Альфреда Шнитке можно смело считать совестью постшостаковичского периода русской музыки. Подрабатывавший сочинительством доходчивой изобразительной музыки для кинофильмов, многие из которых забыты, в своем основном симфоническом и камерном творчестве он был недопонимаем или плохо воспринимаем своими современниками – как и все, кому доступно заглянуть в инобытие, как и все, кто глядит вперед и глубже, шире действительности. Но удивительно быстро меняется порядок вещей, и уже наши современники порой находят его старомодным!

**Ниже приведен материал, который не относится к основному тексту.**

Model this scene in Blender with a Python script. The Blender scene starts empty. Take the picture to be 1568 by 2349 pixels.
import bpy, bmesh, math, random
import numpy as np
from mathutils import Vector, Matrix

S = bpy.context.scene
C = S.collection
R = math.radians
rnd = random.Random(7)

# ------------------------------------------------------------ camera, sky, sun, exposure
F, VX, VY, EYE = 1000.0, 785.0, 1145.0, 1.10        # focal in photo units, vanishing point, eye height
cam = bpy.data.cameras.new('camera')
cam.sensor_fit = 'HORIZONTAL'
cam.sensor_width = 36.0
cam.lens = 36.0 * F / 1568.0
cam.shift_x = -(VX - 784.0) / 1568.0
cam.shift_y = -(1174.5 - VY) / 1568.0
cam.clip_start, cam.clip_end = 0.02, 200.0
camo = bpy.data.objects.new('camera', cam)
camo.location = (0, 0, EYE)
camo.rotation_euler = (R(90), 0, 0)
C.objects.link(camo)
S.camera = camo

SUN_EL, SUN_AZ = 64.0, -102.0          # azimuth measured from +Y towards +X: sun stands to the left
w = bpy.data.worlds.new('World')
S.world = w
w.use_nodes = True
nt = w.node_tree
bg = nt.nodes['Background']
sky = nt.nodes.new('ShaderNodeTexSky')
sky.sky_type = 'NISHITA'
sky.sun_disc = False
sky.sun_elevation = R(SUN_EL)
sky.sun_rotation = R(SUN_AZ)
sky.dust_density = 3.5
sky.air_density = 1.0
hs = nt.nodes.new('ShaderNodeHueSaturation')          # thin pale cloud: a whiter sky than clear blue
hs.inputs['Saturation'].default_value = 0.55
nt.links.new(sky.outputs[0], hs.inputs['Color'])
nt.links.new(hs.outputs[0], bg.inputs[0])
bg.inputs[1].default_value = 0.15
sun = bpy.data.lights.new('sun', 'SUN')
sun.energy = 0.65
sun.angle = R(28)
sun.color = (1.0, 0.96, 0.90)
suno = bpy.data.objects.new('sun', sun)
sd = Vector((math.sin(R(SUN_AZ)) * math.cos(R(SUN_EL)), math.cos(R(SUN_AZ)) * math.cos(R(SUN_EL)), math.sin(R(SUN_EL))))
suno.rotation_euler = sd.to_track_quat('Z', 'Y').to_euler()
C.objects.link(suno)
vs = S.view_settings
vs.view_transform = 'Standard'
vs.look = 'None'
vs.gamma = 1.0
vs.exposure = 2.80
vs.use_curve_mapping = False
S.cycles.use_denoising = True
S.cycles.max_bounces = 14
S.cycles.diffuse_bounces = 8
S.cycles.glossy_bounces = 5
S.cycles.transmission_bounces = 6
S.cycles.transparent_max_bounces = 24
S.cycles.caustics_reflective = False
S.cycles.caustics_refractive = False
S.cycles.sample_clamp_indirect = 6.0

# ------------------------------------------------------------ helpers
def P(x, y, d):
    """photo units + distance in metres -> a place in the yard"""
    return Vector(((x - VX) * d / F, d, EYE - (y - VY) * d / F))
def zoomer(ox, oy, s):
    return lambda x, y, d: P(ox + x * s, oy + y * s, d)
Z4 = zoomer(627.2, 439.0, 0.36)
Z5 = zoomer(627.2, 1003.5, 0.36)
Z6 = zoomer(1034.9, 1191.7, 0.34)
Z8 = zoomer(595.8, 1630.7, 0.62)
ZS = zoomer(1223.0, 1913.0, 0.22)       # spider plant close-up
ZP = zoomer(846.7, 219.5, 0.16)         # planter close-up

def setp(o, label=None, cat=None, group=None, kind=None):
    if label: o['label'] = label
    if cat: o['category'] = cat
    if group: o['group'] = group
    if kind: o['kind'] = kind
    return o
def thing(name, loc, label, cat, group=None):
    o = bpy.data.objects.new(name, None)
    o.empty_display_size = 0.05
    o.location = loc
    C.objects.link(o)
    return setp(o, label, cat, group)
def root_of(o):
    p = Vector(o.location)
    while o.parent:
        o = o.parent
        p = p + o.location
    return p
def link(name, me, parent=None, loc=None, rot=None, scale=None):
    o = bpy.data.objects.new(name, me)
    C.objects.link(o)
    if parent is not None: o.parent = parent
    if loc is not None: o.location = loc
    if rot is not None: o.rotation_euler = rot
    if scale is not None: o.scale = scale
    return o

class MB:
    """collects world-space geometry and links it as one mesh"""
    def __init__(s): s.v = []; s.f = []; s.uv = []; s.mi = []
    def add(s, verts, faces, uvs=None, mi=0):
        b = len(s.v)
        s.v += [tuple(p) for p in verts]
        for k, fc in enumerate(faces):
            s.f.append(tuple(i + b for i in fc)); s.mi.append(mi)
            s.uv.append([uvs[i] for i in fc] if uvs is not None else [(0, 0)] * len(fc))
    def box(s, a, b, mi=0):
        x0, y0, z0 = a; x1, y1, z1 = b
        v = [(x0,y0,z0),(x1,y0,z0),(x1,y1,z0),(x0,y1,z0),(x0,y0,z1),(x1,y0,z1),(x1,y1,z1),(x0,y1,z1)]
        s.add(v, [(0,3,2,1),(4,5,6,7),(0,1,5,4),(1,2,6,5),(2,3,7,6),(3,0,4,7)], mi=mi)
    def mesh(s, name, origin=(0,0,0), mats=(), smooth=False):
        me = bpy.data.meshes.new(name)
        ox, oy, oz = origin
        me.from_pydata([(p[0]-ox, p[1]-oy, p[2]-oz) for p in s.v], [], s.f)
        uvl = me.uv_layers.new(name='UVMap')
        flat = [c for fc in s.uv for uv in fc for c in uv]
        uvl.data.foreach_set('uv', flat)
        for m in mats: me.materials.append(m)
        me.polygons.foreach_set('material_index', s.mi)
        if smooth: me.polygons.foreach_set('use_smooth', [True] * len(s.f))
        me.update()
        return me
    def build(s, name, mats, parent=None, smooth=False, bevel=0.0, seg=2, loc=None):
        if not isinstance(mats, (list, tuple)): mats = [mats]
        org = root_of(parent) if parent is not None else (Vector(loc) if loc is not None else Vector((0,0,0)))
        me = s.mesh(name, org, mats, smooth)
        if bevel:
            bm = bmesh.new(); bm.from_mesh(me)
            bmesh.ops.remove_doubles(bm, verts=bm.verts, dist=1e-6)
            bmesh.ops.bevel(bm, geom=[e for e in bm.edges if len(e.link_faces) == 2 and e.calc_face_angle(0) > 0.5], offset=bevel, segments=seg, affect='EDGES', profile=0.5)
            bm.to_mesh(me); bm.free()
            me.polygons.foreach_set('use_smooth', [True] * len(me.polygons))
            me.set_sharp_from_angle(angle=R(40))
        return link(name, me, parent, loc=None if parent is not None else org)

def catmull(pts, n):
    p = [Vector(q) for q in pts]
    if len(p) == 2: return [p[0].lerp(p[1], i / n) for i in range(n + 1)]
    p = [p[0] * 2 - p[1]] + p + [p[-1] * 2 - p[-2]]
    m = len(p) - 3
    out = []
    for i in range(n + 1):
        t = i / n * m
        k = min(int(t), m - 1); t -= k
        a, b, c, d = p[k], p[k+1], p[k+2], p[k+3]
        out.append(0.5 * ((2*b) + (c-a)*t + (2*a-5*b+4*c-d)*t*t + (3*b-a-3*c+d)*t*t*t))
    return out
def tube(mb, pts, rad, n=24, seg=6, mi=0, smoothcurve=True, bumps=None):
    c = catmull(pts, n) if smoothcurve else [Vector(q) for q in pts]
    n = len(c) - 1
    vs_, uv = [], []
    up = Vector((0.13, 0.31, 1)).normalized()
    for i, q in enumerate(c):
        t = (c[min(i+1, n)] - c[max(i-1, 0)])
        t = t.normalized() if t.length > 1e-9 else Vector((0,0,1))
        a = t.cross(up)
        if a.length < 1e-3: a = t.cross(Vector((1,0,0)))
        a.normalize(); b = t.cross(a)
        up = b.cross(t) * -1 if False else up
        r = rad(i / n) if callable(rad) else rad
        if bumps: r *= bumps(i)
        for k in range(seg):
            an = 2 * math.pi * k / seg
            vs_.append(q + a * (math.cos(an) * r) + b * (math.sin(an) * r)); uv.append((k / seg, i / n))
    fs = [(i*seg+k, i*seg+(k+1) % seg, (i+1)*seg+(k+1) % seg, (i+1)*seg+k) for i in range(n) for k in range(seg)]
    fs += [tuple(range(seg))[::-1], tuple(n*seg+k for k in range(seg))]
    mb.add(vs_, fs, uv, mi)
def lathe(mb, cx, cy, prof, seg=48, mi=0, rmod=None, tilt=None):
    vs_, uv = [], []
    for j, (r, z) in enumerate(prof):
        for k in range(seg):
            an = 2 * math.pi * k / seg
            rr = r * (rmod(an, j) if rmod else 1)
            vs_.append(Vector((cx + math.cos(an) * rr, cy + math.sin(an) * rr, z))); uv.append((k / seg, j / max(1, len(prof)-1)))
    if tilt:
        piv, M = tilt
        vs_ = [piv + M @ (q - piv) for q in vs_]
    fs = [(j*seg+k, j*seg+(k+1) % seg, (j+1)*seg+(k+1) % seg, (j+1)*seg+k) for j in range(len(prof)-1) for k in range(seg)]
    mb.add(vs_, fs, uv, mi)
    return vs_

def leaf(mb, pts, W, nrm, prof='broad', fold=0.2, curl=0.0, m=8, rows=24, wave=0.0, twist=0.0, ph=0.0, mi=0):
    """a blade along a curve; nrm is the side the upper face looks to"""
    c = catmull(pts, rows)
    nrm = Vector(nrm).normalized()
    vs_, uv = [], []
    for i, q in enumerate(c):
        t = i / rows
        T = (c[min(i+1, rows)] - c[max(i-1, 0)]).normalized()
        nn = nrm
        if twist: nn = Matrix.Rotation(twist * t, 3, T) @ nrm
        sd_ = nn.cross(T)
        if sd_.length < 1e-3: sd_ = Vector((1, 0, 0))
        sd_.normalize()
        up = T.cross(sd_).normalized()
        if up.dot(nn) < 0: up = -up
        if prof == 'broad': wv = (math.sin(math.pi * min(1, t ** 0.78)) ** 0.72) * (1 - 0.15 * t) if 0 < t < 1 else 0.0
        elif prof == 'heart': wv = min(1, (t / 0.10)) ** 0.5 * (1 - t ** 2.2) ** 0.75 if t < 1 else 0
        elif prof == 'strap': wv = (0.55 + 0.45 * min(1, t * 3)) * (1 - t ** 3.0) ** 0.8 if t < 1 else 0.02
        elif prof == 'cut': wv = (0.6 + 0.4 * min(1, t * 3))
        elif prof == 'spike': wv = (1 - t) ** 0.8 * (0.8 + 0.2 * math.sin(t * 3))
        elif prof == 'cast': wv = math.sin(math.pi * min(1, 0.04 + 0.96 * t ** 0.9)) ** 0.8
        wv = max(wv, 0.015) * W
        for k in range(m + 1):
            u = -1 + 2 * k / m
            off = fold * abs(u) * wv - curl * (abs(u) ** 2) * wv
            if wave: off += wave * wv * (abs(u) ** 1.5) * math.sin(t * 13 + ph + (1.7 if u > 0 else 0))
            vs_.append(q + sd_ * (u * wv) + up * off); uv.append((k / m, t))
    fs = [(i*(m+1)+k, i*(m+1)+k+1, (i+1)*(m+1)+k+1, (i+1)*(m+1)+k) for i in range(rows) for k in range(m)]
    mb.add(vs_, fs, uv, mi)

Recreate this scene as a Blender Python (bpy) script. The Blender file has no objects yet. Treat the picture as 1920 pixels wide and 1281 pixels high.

Поистине гениальный путь: от изгоя и тлетворного формалиста, через официозное признание и отказ по религиозно-этическим убеждениям от Ленинской премии прямиком в живые (и посмертные) классики. По случаю 70-летия Альфреда Гарриевича Шнитке в БЗК открылся его именной фестиваль, который, будем надеяться, даст новое звучание и восприятие, казалось бы, хорошо известной музыке.
Открывавший фестиваль своим саднящим бархатным басом народный артист Эммануил Виторган вспоминал о Шнитке без галстука, всегда в теплом и мягком, всегда несовместимом с официозом, парадностью и коммерцией, а заключил пассажем из духовно близкого к Шнитке Александра Володина о том, что справедливость торжествует, но только после. Честь первого музыкального приношения досталась, пожалуй, одному из главных хранителей стиля Шнитке Юрию Башмету – альтисту, дирижеру и человеку, которому посвящено не одно произведение мастера. Экспрессивный, гамлетовский по сути Монолог для альта и струнных, лиричнейшая по духу Трио-соната, в которой можно услышать перепеваемое на все лады Happy Birtday to you (написанное к 100-летию Берга и переложенное Башметом для камерного оркестра Струнное трио), Полька из гоголевской «Шинели» с «Солистами Москвы» и грандиозный Альтовый концерт с оркестром «Новая Россия» (во втором отделении за пульт встал еще один спутник музыки Шнитке – Саулюс Сондецкис) приподняли нас над серой реальностью на те вершины, откуда смотрел на мир и за его грань великий композитор нового времени.